## BEGIN

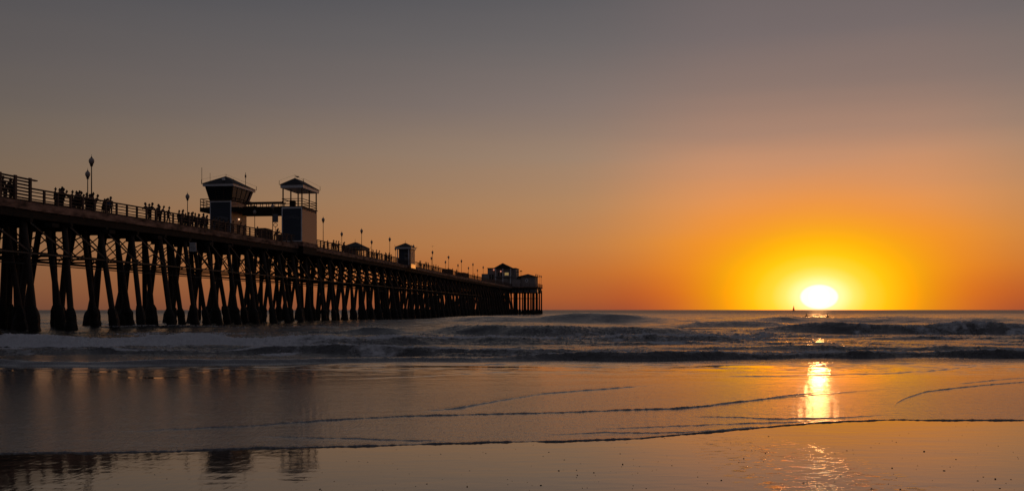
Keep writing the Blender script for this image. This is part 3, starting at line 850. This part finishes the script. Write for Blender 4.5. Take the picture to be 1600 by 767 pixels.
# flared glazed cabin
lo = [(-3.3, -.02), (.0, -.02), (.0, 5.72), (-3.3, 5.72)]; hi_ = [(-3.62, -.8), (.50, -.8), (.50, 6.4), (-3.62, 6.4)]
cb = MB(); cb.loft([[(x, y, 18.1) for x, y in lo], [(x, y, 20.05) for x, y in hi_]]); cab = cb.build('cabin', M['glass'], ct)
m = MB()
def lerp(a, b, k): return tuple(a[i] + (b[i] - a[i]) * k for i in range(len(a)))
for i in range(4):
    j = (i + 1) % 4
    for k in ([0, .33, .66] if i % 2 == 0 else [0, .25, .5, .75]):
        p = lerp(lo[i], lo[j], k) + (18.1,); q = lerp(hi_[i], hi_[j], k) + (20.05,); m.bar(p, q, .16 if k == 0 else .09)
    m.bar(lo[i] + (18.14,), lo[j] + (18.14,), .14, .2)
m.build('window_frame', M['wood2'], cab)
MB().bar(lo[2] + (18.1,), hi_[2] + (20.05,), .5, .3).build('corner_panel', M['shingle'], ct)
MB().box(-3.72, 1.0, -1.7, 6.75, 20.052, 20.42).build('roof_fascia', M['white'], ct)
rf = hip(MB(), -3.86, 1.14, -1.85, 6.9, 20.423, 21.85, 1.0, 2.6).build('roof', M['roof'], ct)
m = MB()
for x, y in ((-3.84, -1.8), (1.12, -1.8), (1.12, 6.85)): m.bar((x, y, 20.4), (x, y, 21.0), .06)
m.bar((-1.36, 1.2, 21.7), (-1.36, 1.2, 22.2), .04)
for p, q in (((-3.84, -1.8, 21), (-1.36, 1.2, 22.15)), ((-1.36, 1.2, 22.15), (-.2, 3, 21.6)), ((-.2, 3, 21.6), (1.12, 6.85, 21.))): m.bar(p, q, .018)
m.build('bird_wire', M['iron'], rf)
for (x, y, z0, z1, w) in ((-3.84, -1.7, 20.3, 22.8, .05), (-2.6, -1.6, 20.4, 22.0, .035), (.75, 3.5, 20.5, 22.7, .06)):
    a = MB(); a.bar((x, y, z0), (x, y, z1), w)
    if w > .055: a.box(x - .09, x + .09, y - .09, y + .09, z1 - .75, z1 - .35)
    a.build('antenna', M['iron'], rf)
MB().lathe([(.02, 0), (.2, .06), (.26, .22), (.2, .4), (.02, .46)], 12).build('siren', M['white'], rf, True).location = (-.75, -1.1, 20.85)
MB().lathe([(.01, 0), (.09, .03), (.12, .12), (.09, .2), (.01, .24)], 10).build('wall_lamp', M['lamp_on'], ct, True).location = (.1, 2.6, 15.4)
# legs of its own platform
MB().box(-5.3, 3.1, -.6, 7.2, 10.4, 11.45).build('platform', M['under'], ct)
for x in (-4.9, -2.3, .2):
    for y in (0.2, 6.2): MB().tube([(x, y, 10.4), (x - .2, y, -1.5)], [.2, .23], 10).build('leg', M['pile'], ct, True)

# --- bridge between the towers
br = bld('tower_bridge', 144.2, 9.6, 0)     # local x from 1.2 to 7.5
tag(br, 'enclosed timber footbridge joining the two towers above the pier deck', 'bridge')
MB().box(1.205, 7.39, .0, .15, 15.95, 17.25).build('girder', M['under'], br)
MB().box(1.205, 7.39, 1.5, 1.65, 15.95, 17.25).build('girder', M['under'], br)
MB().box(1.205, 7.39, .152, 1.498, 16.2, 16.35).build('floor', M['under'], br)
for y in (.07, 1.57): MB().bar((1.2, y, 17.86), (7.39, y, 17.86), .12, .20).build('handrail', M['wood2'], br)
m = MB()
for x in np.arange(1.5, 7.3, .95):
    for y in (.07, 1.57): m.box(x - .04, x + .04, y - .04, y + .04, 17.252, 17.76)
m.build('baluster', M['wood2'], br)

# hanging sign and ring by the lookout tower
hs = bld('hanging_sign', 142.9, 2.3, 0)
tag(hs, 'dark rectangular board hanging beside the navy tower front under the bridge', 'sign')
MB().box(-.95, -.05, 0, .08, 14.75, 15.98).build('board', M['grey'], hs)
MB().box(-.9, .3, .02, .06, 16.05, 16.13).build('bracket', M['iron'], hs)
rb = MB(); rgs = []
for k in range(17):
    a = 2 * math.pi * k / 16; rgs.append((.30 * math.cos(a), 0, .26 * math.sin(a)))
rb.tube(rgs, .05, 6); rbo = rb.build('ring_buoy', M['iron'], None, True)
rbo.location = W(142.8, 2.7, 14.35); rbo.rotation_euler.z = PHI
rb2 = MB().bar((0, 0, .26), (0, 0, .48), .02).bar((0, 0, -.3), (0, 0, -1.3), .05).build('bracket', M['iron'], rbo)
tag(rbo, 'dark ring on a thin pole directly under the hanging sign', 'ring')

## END

- _Challenge_
Reproduce the data verbatim. Do not carry any picture into the copy.

- _Correct output_
Keep writing the Blender script for this image. This is part 3, starting at line 850. This part finishes the script. Write for Blender 4.5. Take the picture to be 1600 by 767 pixels.
# flared glazed cabin
lo = [(-3.3, -.02), (.0, -.02), (.0, 5.72), (-3.3, 5.72)]; hi_ = [(-3.62, -.8), (.50, -.8), (.50, 6.4), (-3.62, 6.4)]
cb = MB(); cb.loft([[(x, y, 18.1) for x, y in lo], [(x, y, 20.05) for x, y in hi_]]); cab = cb.build('cabin', M['glass'], ct)
m = MB()
def lerp(a, b, k): return tuple(a[i] + (b[i] - a[i]) * k for i in range(len(a)))
for i in range(4):
    j = (i + 1) % 4
    for k in ([0, .33, .66] if i % 2 == 0 else [0, .25, .5, .75]):
        p = lerp(lo[i], lo[j], k) + (18.1,); q = lerp(hi_[i], hi_[j], k) + (20.05,); m.bar(p, q, .16 if k == 0 else .09)
    m.bar(lo[i] + (18.14,), lo[j] + (18.14,), .14, .2)
m.build('window_frame', M['wood2'], cab)
MB().bar(lo[2] + (18.1,), hi_[2] + (20.05,), .5, .3).build('corner_panel', M['shingle'], ct)
MB().box(-3.72, 1.0, -1.7, 6.75, 20.052, 20.42).build('roof_fascia', M['white'], ct)
rf = hip(MB(), -3.86, 1.14, -1.85, 6.9, 20.423, 21.85, 1.0, 2.6).build('roof', M['roof'], ct)
m = MB()
for x, y in ((-3.84, -1.8), (1.12, -1.8), (1.12, 6.85)): m.bar((x, y, 20.4), (x, y, 21.0), .06)
m.bar((-1.36, 1.2, 21.7), (-1.36, 1.2, 22.2), .04)
for p, q in (((-3.84, -1.8, 21), (-1.36, 1.2, 22.15)), ((-1.36, 1.2, 22.15), (-.2, 3, 21.6)), ((-.2, 3, 21.6), (1.12, 6.85, 21.))): m.bar(p, q, .018)
m.build('bird_wire', M['iron'], rf)
for (x, y, z0, z1, w) in ((-3.84, -1.7, 20.3, 22.8, .05), (-2.6, -1.6, 20.4, 22.0, .035), (.75, 3.5, 20.5, 22.7, .06)):
    a = MB(); a.bar((x, y, z0), (x, y, z1), w)
    if w > .055: a.box(x - .09, x + .09, y - .09, y + .09, z1 - .75, z1 - .35)
    a.build('antenna', M['iron'], rf)
MB().lathe([(.02, 0), (.2, .06), (.26, .22), (.2, .4), (.02, .46)], 12).build('siren', M['white'], rf, True).location = (-.75, -1.1, 20.85)
MB().lathe([(.01, 0), (.09, .03), (.12, .12), (.09, .2), (.01, .24)], 10).build('wall_lamp', M['lamp_on'], ct, True).location = (.1, 2.6, 15.4)
# legs of its own platform
MB().box(-5.3, 3.1, -.6, 7.2, 10.4, 11.45).build('platform', M['under'], ct)
for x in (-4.9, -2.3, .2):
    for y in (0.2, 6.2): MB().tube([(x, y, 10.4), (x - .2, y, -1.5)], [.2, .23], 10).build('leg', M['pile'], ct, True)

# --- bridge between the towers
br = bld('tower_bridge', 144.2, 9.6, 0)     # local x from 1.2 to 7.5
tag(br, 'enclosed timber footbridge joining the two towers above the pier deck', 'bridge')
MB().box(1.205, 7.39, .0, .15, 15.95, 17.25).build('girder', M['under'], br)
MB().box(1.205, 7.39, 1.5, 1.65, 15.95, 17.25).build('girder', M['under'], br)
MB().box(1.205, 7.39, .152, 1.498, 16.2, 16.35).build('floor', M['under'], br)
for y in (.07, 1.57): MB().bar((1.2, y, 17.86), (7.39, y, 17.86), .12, .20).build('handrail', M['wood2'], br)
m = MB()
for x in np.arange(1.5, 7.3, .95):
    for y in (.07, 1.57): m.box(x - .04, x + .04, y - .04, y + .04, 17.252, 17.76)
m.build('baluster', M['wood2'], br)

# hanging sign and ring by the lookout tower
hs = bld('hanging_sign', 142.9, 2.3, 0)
tag(hs, 'dark rectangular board hanging beside the navy tower front under the bridge', 'sign')
MB().box(-.95, -.05, 0, .08, 14.75, 15.98).build('board', M['grey'], hs)
MB().box(-.9, .3, .02, .06, 16.05, 16.13).build('bracket', M['iron'], hs)
rb = MB(); rgs = []
for k in range(17):
    a = 2 * math.pi * k / 16; rgs.append((.30 * math.cos(a), 0, .26 * math.sin(a)))
rb.tube(rgs, .05, 6); rbo = rb.build('ring_buoy', M['iron'], None, True)
rbo.location = W(142.8, 2.7, 14.35); rbo.rotation_euler.z = PHI
rb2 = MB().bar((0, 0, .26), (0, 0, .48), .02).bar((0, 0, -.3), (0, 0, -1.3), .05).build('bracket', M['iron'], rbo)
tag(rbo, 'dark ring on a thin pole directly under the hanging sign', 'ring')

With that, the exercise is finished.